§ Given task
The listing below holds a line with "Reconstruct this image" and a later line with "PI = math.pi". Write out those two lines and every line between them, exactly, and nothing else.
--- Start of Data supplied ---
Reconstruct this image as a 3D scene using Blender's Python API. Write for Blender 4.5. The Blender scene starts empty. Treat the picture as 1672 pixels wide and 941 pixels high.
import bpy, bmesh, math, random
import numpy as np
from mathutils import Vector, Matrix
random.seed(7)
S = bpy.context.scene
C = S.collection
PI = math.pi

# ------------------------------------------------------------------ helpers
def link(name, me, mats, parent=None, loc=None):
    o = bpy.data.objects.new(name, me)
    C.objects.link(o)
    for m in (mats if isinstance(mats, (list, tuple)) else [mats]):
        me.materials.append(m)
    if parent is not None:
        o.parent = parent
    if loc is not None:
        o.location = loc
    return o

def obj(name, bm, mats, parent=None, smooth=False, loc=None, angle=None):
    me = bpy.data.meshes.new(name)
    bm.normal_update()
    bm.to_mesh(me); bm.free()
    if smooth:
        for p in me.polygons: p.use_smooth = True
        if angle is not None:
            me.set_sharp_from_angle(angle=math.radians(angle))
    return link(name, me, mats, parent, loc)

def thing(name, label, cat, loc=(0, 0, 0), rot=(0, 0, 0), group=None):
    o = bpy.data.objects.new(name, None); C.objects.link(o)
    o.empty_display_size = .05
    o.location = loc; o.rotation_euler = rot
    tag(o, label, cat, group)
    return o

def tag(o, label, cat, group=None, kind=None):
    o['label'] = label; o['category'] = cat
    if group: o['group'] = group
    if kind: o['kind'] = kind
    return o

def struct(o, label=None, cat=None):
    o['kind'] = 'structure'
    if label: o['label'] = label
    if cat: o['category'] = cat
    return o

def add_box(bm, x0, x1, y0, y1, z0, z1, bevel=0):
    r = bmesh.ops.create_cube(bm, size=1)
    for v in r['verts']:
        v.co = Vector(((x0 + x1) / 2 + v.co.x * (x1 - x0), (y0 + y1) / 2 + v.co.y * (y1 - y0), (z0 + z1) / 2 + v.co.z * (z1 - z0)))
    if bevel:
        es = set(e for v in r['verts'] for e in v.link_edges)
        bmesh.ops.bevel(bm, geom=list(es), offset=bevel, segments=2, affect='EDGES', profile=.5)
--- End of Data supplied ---
--- Start of Data supplied ---
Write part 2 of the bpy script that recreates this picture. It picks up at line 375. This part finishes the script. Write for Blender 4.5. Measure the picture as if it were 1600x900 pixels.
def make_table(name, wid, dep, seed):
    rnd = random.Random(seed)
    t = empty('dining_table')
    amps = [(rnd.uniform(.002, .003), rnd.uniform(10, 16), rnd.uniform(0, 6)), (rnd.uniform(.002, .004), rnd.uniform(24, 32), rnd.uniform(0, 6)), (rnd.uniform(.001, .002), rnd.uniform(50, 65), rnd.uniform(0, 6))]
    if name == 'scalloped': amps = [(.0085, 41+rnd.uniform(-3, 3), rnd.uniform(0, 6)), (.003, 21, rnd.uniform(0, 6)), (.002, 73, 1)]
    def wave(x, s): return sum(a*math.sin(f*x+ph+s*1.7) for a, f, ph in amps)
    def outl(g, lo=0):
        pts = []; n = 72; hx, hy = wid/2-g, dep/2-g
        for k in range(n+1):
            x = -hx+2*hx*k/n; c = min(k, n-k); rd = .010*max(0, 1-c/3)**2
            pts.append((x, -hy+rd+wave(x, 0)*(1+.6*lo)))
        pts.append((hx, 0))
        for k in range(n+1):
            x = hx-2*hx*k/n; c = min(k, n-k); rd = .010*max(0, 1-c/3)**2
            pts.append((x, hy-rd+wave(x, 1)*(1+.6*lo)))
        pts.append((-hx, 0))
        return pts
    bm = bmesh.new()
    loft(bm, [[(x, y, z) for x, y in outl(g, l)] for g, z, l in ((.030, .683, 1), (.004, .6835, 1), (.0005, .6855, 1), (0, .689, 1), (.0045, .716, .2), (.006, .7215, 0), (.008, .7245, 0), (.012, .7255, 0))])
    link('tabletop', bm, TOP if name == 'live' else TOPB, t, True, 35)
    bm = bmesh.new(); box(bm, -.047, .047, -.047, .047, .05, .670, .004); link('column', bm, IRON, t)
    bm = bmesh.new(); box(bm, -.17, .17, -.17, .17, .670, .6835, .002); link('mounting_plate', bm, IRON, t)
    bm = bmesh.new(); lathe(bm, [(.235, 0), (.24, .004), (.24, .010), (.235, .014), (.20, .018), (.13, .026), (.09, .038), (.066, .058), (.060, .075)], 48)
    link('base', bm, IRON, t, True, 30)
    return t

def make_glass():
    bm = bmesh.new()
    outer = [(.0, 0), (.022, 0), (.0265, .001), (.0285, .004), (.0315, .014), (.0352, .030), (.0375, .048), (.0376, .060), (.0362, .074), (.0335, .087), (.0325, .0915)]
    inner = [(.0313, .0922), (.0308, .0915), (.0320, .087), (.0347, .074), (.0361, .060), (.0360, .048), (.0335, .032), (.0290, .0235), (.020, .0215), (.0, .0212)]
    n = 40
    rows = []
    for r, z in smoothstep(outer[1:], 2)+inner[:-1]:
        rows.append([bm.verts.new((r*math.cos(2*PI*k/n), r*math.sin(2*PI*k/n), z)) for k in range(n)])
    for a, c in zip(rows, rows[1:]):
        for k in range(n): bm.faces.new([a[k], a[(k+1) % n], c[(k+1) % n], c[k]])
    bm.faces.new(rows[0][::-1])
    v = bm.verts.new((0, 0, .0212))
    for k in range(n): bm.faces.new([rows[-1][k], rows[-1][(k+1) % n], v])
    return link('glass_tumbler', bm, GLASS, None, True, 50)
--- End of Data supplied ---
§ Solved exercise
Reconstruct this image as a 3D scene using Blender's Python API. Write for Blender 4.5. The Blender scene starts empty. Treat the picture as 1672 pixels wide and 941 pixels high.
import bpy, bmesh, math, random
import numpy as np
from mathutils import Vector, Matrix
random.seed(7)
S = bpy.context.scene
C = S.collection
PI = math.pi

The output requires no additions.